For most people, an office job means spending the majority of their waking hours sitting in one place surrounded by the same group of people. Undoubtedly, some of these people you would not have chosen to sit next to. Others you may get on with very well. Either way it has to be a hard choice to keep something as basic as your sexuality a secret from people you spend such a large proportion of your life with.

Although the legal profession provides countless examples of impressive deal-doers and business leaders for up-and-coming lawyers to aspire to intellectually, it seems in some areas it lacks people to look up to on a personal basis.

As our feature this week discusses, there is only a handful of openly gay solicitors and barristers in senior positions to act as role models for those coming up through the ranks. So it is in this vein that leading gay charity Stonewall and a group of senior partners and barristers are calling for more homosexual lawyers to step forward and talk about their experiences of coming out.

In order for more gay lawyers to act as role models, they first need to be comfortable talking about their sexuality in the workplace – in fact Field Fisher Waterhouse managing partner Michael Chissick and Berwin Leighton Paisner banking partner Daisy Reeves argue in our feature that it behoves gay lawyers to come out.

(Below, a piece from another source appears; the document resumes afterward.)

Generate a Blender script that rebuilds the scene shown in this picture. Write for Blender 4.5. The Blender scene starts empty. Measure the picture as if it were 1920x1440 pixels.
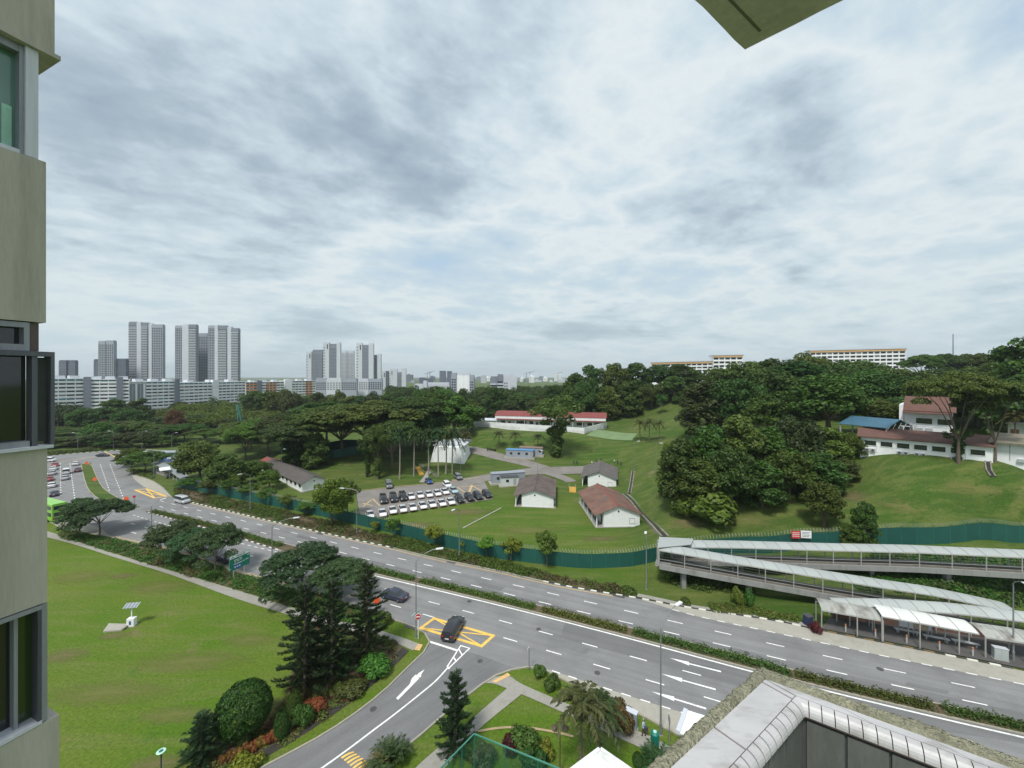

The profession as a whole may have some way to go but no one can deny that the bigger law firms have come a long way over the past decade when it comes to diversity. However, to date this has largely been focused around issues relating to gender and race. Diversity in relation to sexual orientation has seemingly taken a bit of a back seat, driven more by cross-firm bodies such as InterLaw and other LGBT networking groups than by the firms themselves.

But while gender and particularly race diversity are interlinked with socio-economic diversity, sexual preference is a separate issue. This is not something firms can legislate for by recruiting from a wider pool of universities or being more flexible on working hours.

This doesn't mean that law firms are off the hook – much of the issue boils down to individual attitudes and the firm culture that they can affect. Coming out at work should be a personal choice not an obligation, but in an ideal world the deciding factor should not be how it will be received by colleagues and clients. So to make being gay a non-issue, first firms have to make it an issue.